From camping to challenging expedition
Grise Fiord families are now going back and forth, by snowmobile, from town to their favourite sites to camp, to repair or build a new cabin, and just to enjoy the summer. The sun is still pretty high in the sky at midnight, and seal hunting can last all night on packice, which is much more practical than last year at the same time! On land, the geese are very popular too (hunting is encouraged by scientists), and sometimes one picks up some Arctic heather for cooking (very little driftwood here). A few days ago, a fox (a chef?) pilfered our wooden spoon! Approaching hares, listening to snow buntings singing, watching spring tides, discovering new flowers, visiting other camps... it is because we need to prepare the sailing season and to carry on the scientific measurements, that we need to go back to Grise Fiord from time to time.
Nevertheless, ice break-up is coming, even faster than we can think sometimes: some of our Arctic Bay neighbours were stranded on a drifting ice floe. This reminds us of memories! For our friends onboard Gambo, in Greenland, all ice was gone by June 12th already.

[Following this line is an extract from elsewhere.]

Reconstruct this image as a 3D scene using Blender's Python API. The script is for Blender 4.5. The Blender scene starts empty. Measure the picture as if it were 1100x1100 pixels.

The area is coveted by fans of adventure, it welcomes all kinds of expeditions: a Russian team managed last month to reach Resolute Bay by amphibious trucks, via the North Pole (see MLAE log book); another Russian team rallied Greenland from the north pole by dog team (see Konyukhov's website); a pilot from Slovenia has just crossed the Arctic, via North Pole, on board a very light aircraft (Green Light World Flight); Babouchka, Sébastien Roubinet's very special mini catamaran, is about to attempt a crossing from Alaska to Spitsbergen via North Pole; Tara has started a circumnavigation of the Arctic (ten years after Vagabond!), while at least a dozen sailboats (Tooluka, Dodo's Delight, Arctic Tern, Gitana, La Belle Epoque, Traversay III, Lady Dana, Panorama, Noème...) are getting ready to sail the North-West Passage; as well as a rowboat and even a racing boat; when the night will return, Alex Hibbert will try his luck again from Qaanaaq (Greenland) to the North Pole. We should make some food depots for him during our journey into Nares Strait in September.